(10) Зачем ты занимаешь меня так долго тем, что сам именуешь "лжецом"[2] и о чем сочинили столько книг? Вся жизнь лжет мне: уличи-ка ее и верни к правде, если ты так остер. Ведь она считает по большей части излишнее — необходимым; но даже и не излишнее часто неспособно сделать нас счастливыми и блаженными. Ведь то, что необходимо, не есть непременно благо: мы унизим понятие блага, если назовем этим словом хлеб или мучную похлебку, или что-нибудь еще, без чего не проживешь. (11) Что благо, то всегда необходимо, что необходимо, то не всегда благо, коль скоро и самые низменные вещи бывают необходимы. Нет такого, кто настолько не знал бы достоинства блага, что мог унизить его до повседневных надобностей. (12) Так не лучше ли перенести свои усилия и постараться доказать всем, как много времени тратится на добывание ненужного, как много людей упускает жизнь, добывая средства к жизни? Испытай каждого в отдельности, поразмысли обо всех: жизнь любого занята завтрашним днем. — (13) Ты спросишь, что тут плохого. — Очень много! Ведь эти люди не живут, а собираются жить и все и вся откладывают. Сколько бы мы ни старались, жизнь бежит быстрее нас, а если мы еще медлим, она проносится, словно и не была нашей, и, хотя кончается в последний день, уходит от нас ежедневно. Но, чтобы письмо, которому не положено не умещаться в левой руке читающего, не оказалось чересчур большим, я отложу на другой раз мою тяжбу со слишком тонкими диалектиками, которым есть дело лишь до одного и нет до другого. Будь здоров.
Письмо XLVI
Сенека приветствует Луцилия!
(1) Книгу, которую ты обещал мне, я получил и, намереваясь попозже прочесть ее без помех, приоткрыл, желая только отведать… Но потом она заманила меня дальше, я стал двигаться вперед; насколько она красноречива, ты поймешь вот из чего: мне она показалась короткой[1] и такой, какая не по плечу ни мне, ни тебе, но напоминающей на первый взгляд труд Тита Ливия либо Эпикура. Словом, она меня не отпускала и увлекла такой приятностью, что я прочел ее до конца, не откладывая. Солнце меня звало, голод напоминал о себе, тучи мне грозили, но я проглотил все до конца. (2) И не только получил от книги удовольствие, но и порадовался. Сколько в нем дарованья, повторял я, сколько души! Какие порывы, сказал бы я. если бы нашел между взлетами затишья. А так это не порывы, а плавный полет; и весь слог мужественный, возвышенный, хотя есть в нем — всякий раз к месту — и мягкая приятность.

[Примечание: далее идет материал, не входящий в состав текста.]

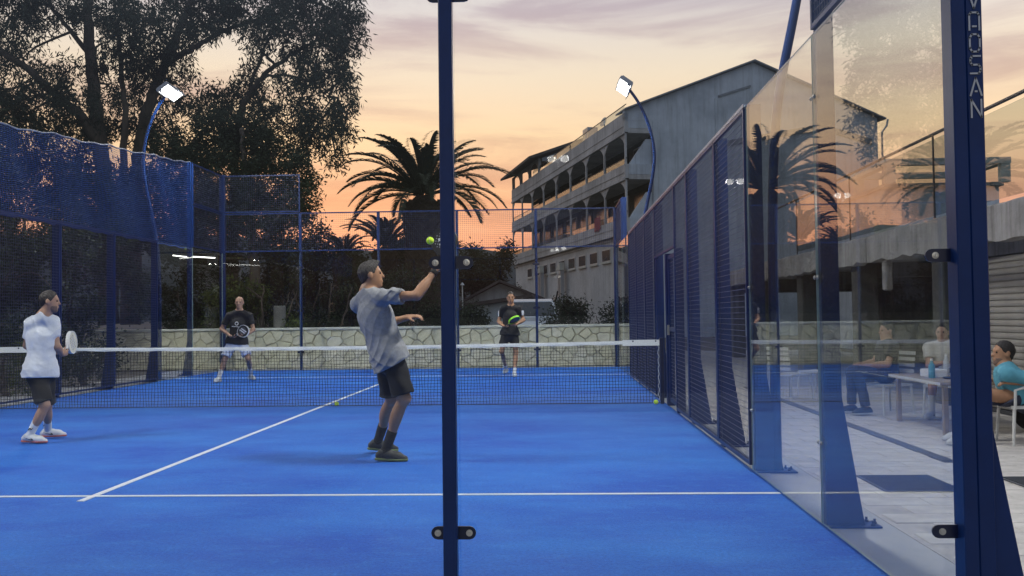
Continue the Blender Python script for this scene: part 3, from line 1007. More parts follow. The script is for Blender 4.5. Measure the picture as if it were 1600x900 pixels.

И сам ты величав и высок духом; таким и оставайся, так и шествуй дальше! Но кое-что сделал и сам предмет книги; потому и нужно выбирать предмет плодотворный, чтобы он не был тесен для нашего дарования я сам его подстегивал. (3) О твоей книге я напишу больше, когда снова ею займусь, а пока я не успел оценить ее умом, словно не прочел все, а прослушал. Позволь мне рассмотреть ее придирчивей. Бояться тебе нечего: ты услышишь правду. Ведь ты счастливец: ни у кого нет причин лгать тебе из такой дали, — разве что мы лжем и без причин, по одной привычке. Будь здоров.
Письмо XLVII
Сенека приветствует Луцилия!
(1) Я с радостью узнаю от приезжающих из твоих мест, что ты обходишься со своими рабами, как с близкими. Так и подобает при твоем уме и образованности. Они рабы? Нет, люди. Они рабы? Нет, твои соседи по дому. Они рабы? Нет, твои смиренные друзья. Они рабы? Нет, твои товарищи по рабству, если ты вспомнишь, что и над тобой, и над ними одинакова власть фортуны.
(2) Мне смешны те, кто гнушается сесть за стол с рабом — и почему? Только потому, что спесивая привычка окружила обедающего хозяина толпой стоящих рабов! Он ест больше, чем может, в непомерной жадности отягощает раздутый живот, до того отвыкший от своего дела, что ему труднее освободиться от еды. чем вместить ее. (3) А несчастным рабам нельзя раскрыть рот, даже чтобы сказать слово. Розга укрощает малейший шепот, даже случайно кашлянувший, чихнувший, икнувший не избавлен от порки: страданьем искупается малейшее нарушение тишины. Так и простаивают они целыми ночами, молча и не евши. (4) Из-за этого и говорят о хозяевах те, кому при хозяевах говорить запрещается. Зато другие, кому можно перемолвиться словом не только при хозяине, но и с ним самим, кому не затыкали рта, готовы бывали за хозяина подставить голову под меч, принять на себя близкую опасность. За столом они говорили, под пыткой молчали[1].